Wednesday, January 03, 2007

ACE "surveys" lead to misdemeanor charges

A recent “survey” (from police press release) of Lake County (IL) “establishments” that sell alcohol yielded a 32 out of 85 sell to minor rate. The Alcohol Countermeasure Enforcement (got to have a cool acronym) “surveys” took place last month. 32 sellers were arrested and charged with misdemeanor “Unlawful Delivery of Alcoholic Liquor to a Minor”. Granted as it closes: “all defendants are presumed innocent unless proven guilty”, but I’m pretty sure they got them righteously.

While it certainly was a good effort to impact underage drinking (and the ACE “surveys” should continue), I would recommend efforts elsewhere.
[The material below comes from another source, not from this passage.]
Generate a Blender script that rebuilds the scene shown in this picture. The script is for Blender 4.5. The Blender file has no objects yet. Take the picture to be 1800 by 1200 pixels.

It is my guess, and I have seen some numbers to back me up, that buying it themselves constitutes but a small percentage of how underage drinkers get their alcohol. We will have some more local information along these lines soon, as the result of some in-school focus group work.

That is where we need to focus efforts. If they are “stealing it” from home or someone else’s home we need to intervene to stop that. If someone else is buying it for them we need to impact that. These efforts are much tougher than “surveys”, but if indeed those are the larger sources we won’t impact underage drinking without stoppering those sources.

We need to alter the social norms that say it is OK for kids to get and drink alcohol. We need to alter the social norm that says it is OK for kids to drink if “it is a controlled environment (at home, etc)” (kids are learning machines and we always generalize from specific lessons). We need to reinforce the social norms among kids that let them know it is OK not to drink until 21. We need to reinforce the social norms that let you know that you can have fun sober. We need to reinforce the social norm that drinking and driving (or riding with someone who has been drinking and is driving) is not OK, that it can and does have deadly consequences.

Every effort to address this problem and keep kids alive is great, but don’t grasp at the easy “solution” and think you are done. We must do all we can to keep kids alive for as long as we can. I don’t need them on a table in my office, I’d much rather have them for a tour.